Installing the latest MongoDB package on Engine Yard’s AppCloud



by Jay Fajardo

We’ve recently moved most of our projects to Engine Yard because of its rails centric awesomeness.

While Proudcloud codes with Rails 3.0.0, Ruby 1.9.2RC and the latest builds of MongoDB/Mongoid, being on the edge does have its drawbacks when using hosting providers who need to play it safe with stable package releases.

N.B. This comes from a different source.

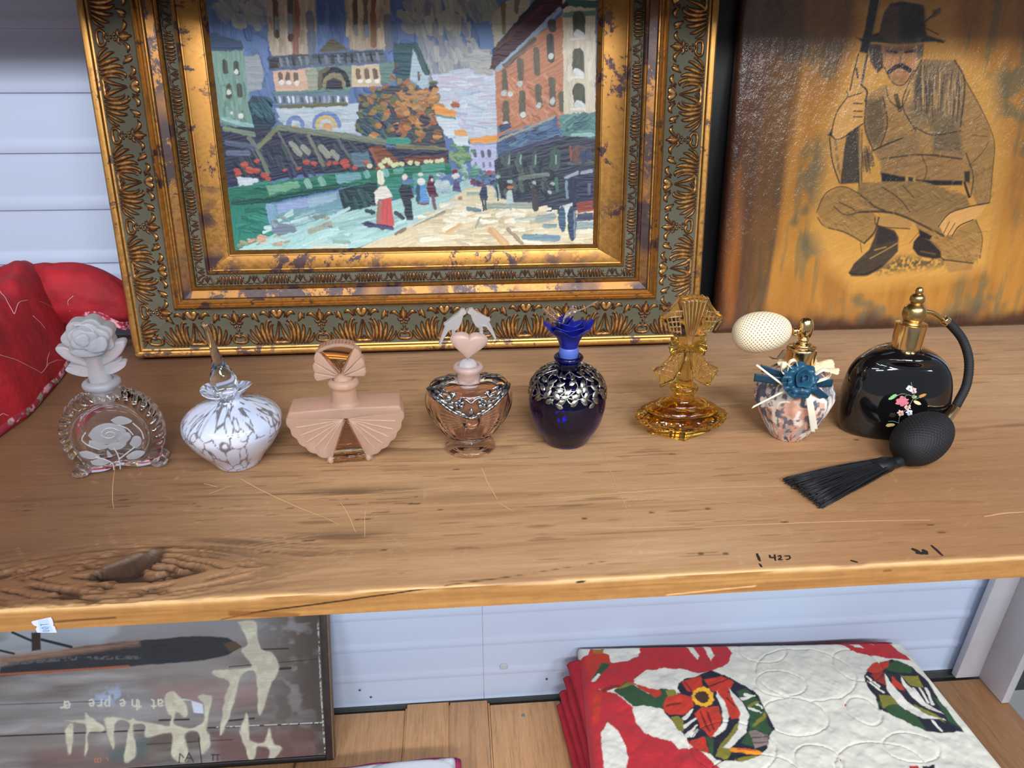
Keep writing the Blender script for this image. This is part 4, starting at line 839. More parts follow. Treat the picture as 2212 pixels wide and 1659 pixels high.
# coat and shirt
BP(E1((1085, 700), (1150, 640), (1230, 600), (1330, 640), (1420, 520), (1480, 420), (1720, 430), (1790, 560), (1880, 720), (1960, 900), (2005, 1050), (1990, 1230), (1960, 1430), (1890, 1480), (1800, 1300), (1500, 1290), (1190, 1240), (1200, 1180), (1150, 1090), (1080, 950)), (158, 118, 66), .25)
for p, c in ((((1090, 710), (1210, 690), (1230, 900), (1180, 1060), (1110, 1010), (1080, 880)), (106, 84, 56)), (((1360, 740), (1480, 440), (1720, 440), (1780, 600), (1770, 880), (1560, 900), (1420, 900)), (128, 104, 72)), (((1560, 880), (1750, 900), (1780, 1100), (1560, 1080)), (112, 92, 64)), (((1200, 1080), (1480, 1090), (1780, 1110), (1760, 1290), (1480, 1290), (1200, 1230)), (150, 112, 66)), (((1140, 1070), (1240, 990), (1460, 950), (1460, 1090), (1200, 1120)), (138, 106, 66)), (((1230, 620), (1400, 560), (1440, 700), (1380, 740), (1240, 720)), (186, 138, 78))): BP(E1(*p), c, .3, soft=4)
for i in range(70):
    x = rp.uniform(1450, 1770); y = rp.uniform(450, 640) + (x - 1450) * .1
    BL(E1((x, y), (x - rp.uniform(-10, 30), y + rp.uniform(120, 280))), rp.uniform(5, 12), rp.choice([(70, 60, 50), (90, 76, 56), (190, 150, 96), (56, 50, 46)]), a=.7)
for i in range(30):
    x, y = rp.uniform(1060, 1140), rp.uniform(1040, 1120); BL(E1((x, y), (x + 10, y + rp.uniform(60, 150))), 6, rp.choice([(80, 64, 46), (60, 52, 42)]), a=.8)
for p, w in ((((1480, 430), (1380, 620), (1350, 760), (1440, 930)), 10), (((1720, 430), (1790, 580), (1760, 900)), 12), (((1790, 560), (1900, 760), (2000, 1000), (1990, 1200), (1965, 1440)), 7), (((1090, 700), (1080, 900), (1140, 1070)), 9), (((1140, 1070), (1250, 1020), (1350, 980)), 12), (((1200, 1130), (1480, 1100), (1770, 1130)), 12), (((1480, 1100), (1520, 1200), (1500, 1290)), 7), (((1800, 1090), (1850, 1250), (1830, 1400)), 10), (((1210, 690), (1240, 880), (1190, 1050)), 10), (((1230, 620), (1260, 720), (1340, 760), (1400, 640)), 8), (((1300, 680), (1330, 780)), 30), (((1430, 900), (1560, 960), (1760, 930)), 10), (((1820, 1180), (1900, 1100), (1960, 1010)), 6), (((1840, 960), (1950, 970)), 5)):
    BL(E1(*p), w, INKD, curve=14, a=.85)
for i in range(130):
    x, y = rp.uniform(1180, 1960), rp.uniform(760, 1290); a = rp.gauss(-.4, .5); l = rp.uniform(20, 70)
    if x < 1200 or (x > 1800 and rp.random() < .5): continue
    BL(E1((x, y), (x + l * math.cos(a), y + l * math.sin(a))), 5, rp.choice([(80, 66, 50), (60, 52, 42), (182, 140, 84)]), a=.55)
for i in range(60):
    x, y = rp.uniform(1840, 1990), rp.uniform(1150, 1400); BL(E1((x, y), (x + rp.uniform(-20, 30), y + 40)), 4, (110, 86, 56), a=.5)
# belt
BP(E1((1195, 1225), (1480, 1280), (1775, 1285), (1775, 1318), (1480, 1322), (1200, 1295)), (32, 30, 32)); BP(E1((1370, 1240), (1440, 1250), (1438, 1312), (1366, 1300)), (176, 134, 76)); BP(E1((1388, 1256), (1424, 1262), (1422, 1298), (1386, 1290)), (44, 38, 34)); BP(E1((1785, 1220), (1830, 1215), (1825, 1300), (1790, 1290)), (50, 44, 36)); BL(E1((1790, 1300), (1820, 1400)), 18, INKD)
# hat, head
BP(E1((1015, 268), (1060, 275), (1140, 240), (1180, 230), (1330, 300), (1500, 245), (1560, 262), (1655, 290), (1640, 308), (1560, 296), (1500, 300), (1330, 322), (1160, 300), (1060, 300)), (34, 28, 28)); BP(E1((1180, 235), (1215, 90), (1260, 25), (1340, 12), (1500, 36), (1515, 250), (1420, 300), (1330, 312), (1240, 290)), (78, 56, 42), .3); BP(E1((1330, 60), (1420, 50), (1505, 60), (1515, 250), (1400, 305), (1330, 300)), (30, 26, 28), soft=4); BP(E1((1260, 28), (1350, 10), (1490, 36), (1420, 60), (1330, 44)), (36, 30, 28)); BL(E1((1515, 150), (1560, 110), (1610, 62)), 12, (70, 56, 44), curve=8); BP(E1((1560, 70), (1630, 55), (1620, 95), (1560, 130)), (86, 70, 52), a=.8); BL(E1((1520, 205), (1605, 245)), 7, INKD)
BP(E1((1185, 318), (1450, 312), (1445, 470), (1410, 545), (1360, 600), (1280, 590), (1220, 470)), (178, 124, 76), .15); BP(E1((1110, 310), (1200, 315), (1215, 480), (1170, 520), (1120, 440)), (70, 54, 42), .3); BP(E1((1450, 315), (1500, 310), (1490, 400), (1450, 430)), (92, 70, 50)); BP(E1((1205, 322), (1450, 316), (1445, 372), (1340, 380), (1220, 384)), (104, 74, 54), soft=5); BL(E1((1240, 362), (1310, 372)), 16, (50, 38, 34)); BL(E1((1370, 370), (1440, 360)), 16, (50, 38, 34)); BL(E1((1345, 380), (1330, 450), (1370, 455)), 12, (120, 84, 58), curve=8); BL(E1((1255, 510), (1300, 476), (1345, 470), (1400, 500)), 30, (40, 32, 30), curve=10); BL(E1((1310, 512), (1375, 508)), 10, (150, 96, 70)); BL(E1((1220, 480), (1280, 590), (1360, 600), (1430, 500)), 8, INKD, curve=10); BP(E1((1260, 540), (1380, 530), (1350, 595), (1290, 590)), (150, 108, 66), soft=4)
# legs, boots, hand
BP(F1((1060, 310), (1480, 300), (1800, 400), (1830, 480), (1640, 600), (1640, 690), (1480, 600), (1300, 540), (1060, 510), (1010, 400)), (140, 108, 62), .3); BP(F1((738, 520), (770, 430), (830, 375), (920, 335), (1060, 400), (1090, 480), (1180, 560), (1150, 690), (1080, 745), (940, 670), (800, 625)), (156, 116, 62), .25); BP(F1((1400, 540), (1640, 690), (1870, 570), (1915, 700), (1905, 840), (1850, 885), (1640, 860), (1500, 720)), (156, 116, 60), .25); BP(F1((1150, 560), (1300, 530), (1430, 600), (1380, 640), (1180, 610)), (176, 130, 70))
for p, w in ((((738, 520), (800, 390), (920, 338), (1040, 390)), 8), (((745, 560), (800, 625), (940, 665), (1080, 745)), 9), (((1040, 520), (1240, 520), (1400, 570), (1640, 690)), 16), (((1150, 560), (1180, 620), (1400, 640)), 9), (((1870, 580), (1915, 700), (1900, 850)), 7), (((860, 480), (940, 540), (1040, 520)), 8), (((900, 450), (1000, 500)), 8), (((1050, 400), (1150, 480), (1220, 510)), 12), (((1200, 340), (1330, 430), (1400, 520)), 8), (((1350, 330), (1430, 420)), 7), (((1640, 860), (1850, 885)), 12), (((1480, 700), (1560, 780), (1640, 860)), 10), (((1080, 740), (1150, 660), (1180, 560)), 14), (((1050, 740), (1060, 810)), 6)): BL(F1(*p), w, INKD, curve=12, a=.85)
for i in range(160):
    x, y = rp.choice([(rp.uniform(1080, 1760), rp.uniform(330, 500)), (rp.uniform(780, 1120), rp.uniform(380, 680)), (rp.uniform(1520, 1880), rp.uniform(640, 850))]); a = rp.gauss(.5, .35); l = rp.uniform(25, 80)
    BL(F1((x, y), (x + l * math.cos(a), y + l * math.sin(a))), 5, rp.choice([(90, 72, 46), (70, 58, 42), (190, 146, 84)]), a=.55)
BP(F1((1605, 610), (1640, 560), (1700, 515), (1830, 480), (1945, 470), (1900, 540), (1840, 580), (1750, 620), (1710, 690), (1690, 680), (1650, 690), (1630, 660)), (210, 156, 88)); BL(F1((1605, 620), (1680, 530), (1830, 480), (1960, 455)), 9, INKD, curve=10); BL(F1((1850, 575), (1750, 620), (1700, 690)), 9, INKD, curve=8)
for p in (((1640, 670), (1680, 590)), ((1665, 690), (1720, 600))): BL(F1(*p), 7, (84, 62, 42))
BP(F1((1170, 610), (1290, 650), (1320, 700), (1315, 800), (1200, 920), (1100, 975), (985, 978), (965, 950), (1000, 890), (1110, 790), (1150, 700)), (66, 52, 38), .3); BP(F1((1180, 620), (1300, 670), (1300, 720), (1160, 760)), (46, 38, 32)); BL(F1((1120, 850), (1230, 790), (1310, 740)), 10, (150, 116, 66), curve=8); BL(F1((970, 955), (1090, 960), (1200, 900)), 8, (28, 24, 22), curve=8); BL(F1((1150, 790), (1230, 770)), 10, (150, 116, 66))
BP(F1((1465, 690), (1540, 720), (1620, 800), (1620, 845), (1560, 855), (1460, 830), (1420, 780), (1430, 730)), (40, 32, 28), .3); BL(F1((1480, 800), (1580, 820)), 14, (84, 64, 40)); BP(F1((1640, 870), (1850, 890), (1840, 930), (1680, 950)), (140, 104, 60), a=.6); BP(F1((1465, 640), (1560, 690), (1540, 720), (1470, 700)), (30, 26, 26))
BL(F1((1400, 740), (1470, 660)), 5, (90, 70, 46))
# uneven hewn face, rounded rim, then a varnish coat
rim = np.minimum(np.minimum(U - b0, b1 - U), np.minimum(W, bh - W))
dd = -0.010 * (1 - np.sqrt(np.clip(1 - (1 - np.clip(rim / 0.013, 0, 1)) ** 2, 0, 1))) + 0.0022 * (fbm(U * 60, W * 14, 51, 3) - .5) + 0.003 * sm(.08, 0, U - b0) * (fbm(U * 36, W * 9, 55, 3) - .5)
t = NT('varnished_slab'); t.color(t.attr().outputs[0]); t.set(rough=0.22, coat=0.8, coat_rough=0.07, spec=0.5); t.bump(t.noise(120, t.coords((1, 1, .5)), 4, .7), 0.7, 0.0030)
M_slab = t.m
grid('slab_face', BD.P(U, W, dd) - SO, M_slab, slab, col=np.clip(bc.c, 0, 1))
slabbox('slab_body', BD, b0 + .0012, b1 - .0012, .0012, bh - .001, -bt, -.0095, plain('dark_slab_edge', (62, 34, 22), .4, .25), slab, .002)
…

When deploying Rails 3 Mongoid based apps on EY’s AppCloud, we discovered that;

  • EY does not support MongoDB out of the box and requires custom chef recipes;
  • You need to create a custom cluster of instances with MongoDB installed on a utility instance;
  • EY’s latest installed binary of  MongoDB version is 1.4.4 while Mongoid 2.beta.17 requires >= 1.6.0.
  • There’s no documentation anywhere to help you with this issue.

Getting MongoDB on Engine Yard

As a backgrounder, Engine Yard has custom recipes that will allow you to install MongoDB (and other packages) on AppCloud. The recipes can be found on github, with specific instructions for MongoDB here.

Remember though to un-comment the reference to MongoDB in cookbooks/main/recipes/default.rb.

The ridiculously simple solution: Portage

Trying to make various Mongoid versions and dependencies play well with 1.4.4 and Rails 3.0.0 failed miserably. EY support suggested we tweak the emerge recipes to retrieve the desired build and have the package installed during the EY deploy.

Jason Torres, who has a black belt in rails app deployment, thought otherwise and discovered a simpler approach.

Going into your utility instance’s shell, you’ll find the various Gentoo Portage package definitions for MongoDB in /engineyard/portage/engineyard/dev-db/mongodb-bin/. We wanted the latest MongoDB build which was 1.6.2 at the time of this writing.

The trick is to have Portage retrieve the latest MongoDB build. To do this, Jason merely copied the .ebuild definition for the latest build to another file, making sure that the target filename included the desired build version number.

sudo cp /engineyard/portage/engineyard/dev-db/mongodb-bin/mongodb-bin-1.4.4.ebuild /engineyard/portage/engineyard/dev-db/mongodb-bin/mongodb-bin-1.6.2.ebuild

When you run the emerge command, Portage determines the build version from the filename. Given this, the next step would be to simply execute emerge on the .ebuild file with the –digest parameter. This would add it to the Portage tree.

sudo emerge /engineyard/portage/engineyard/dev-db/mongodb-bin/mongodb-bin-1.6.2.ebuild --digest

The last step would be to restart MongoDB.

sudo /etc/init.d/mongodb restart

note If you had not yet installed any MongoDB version on your instance, you can start instead with the Portage steps (sans MongoDB restart) and then proceed to the instructions for custom recipes.

So go ahead and get rockin’ with the latest Mongodb+Mongoid on Engine Yard.

3 responses to “Installing the latest MongoDB package on Engine Yard’s AppCloud”

  1. #1. ehcache.net on March 17th, 2011 at 8:07 pm

    Proudcloud − Installing the latest MongoDB package on Engine Yard’s AppCloud…

    We’ve recently moved most of our projects to Engine Yard because of its rails centric awesomeness. While Proudcloud codes with Rails 3.0.0, Ruby 1.9.2RC and the latest builds of MongoDB/Mongoid, being on the edge does have its drawbacks when using host…

  2. #2. Brandon Hansen on July 20th, 2011 at 5:11 am

    According to The github page 1.8.1 is now supported via the chef recipe.

  3. #3. Justin on December 22nd, 2011 at 1:55 am

    I recall reading somewhere that the i686 version was not to be used (I think in one of the Chef recipes) but when I use your technique it says Saving to: `/engineyard/portage/distfiles/mongodb-linux-i686-2.0.2.tgz’.

    Concerned about that, but otherwise very helpful post.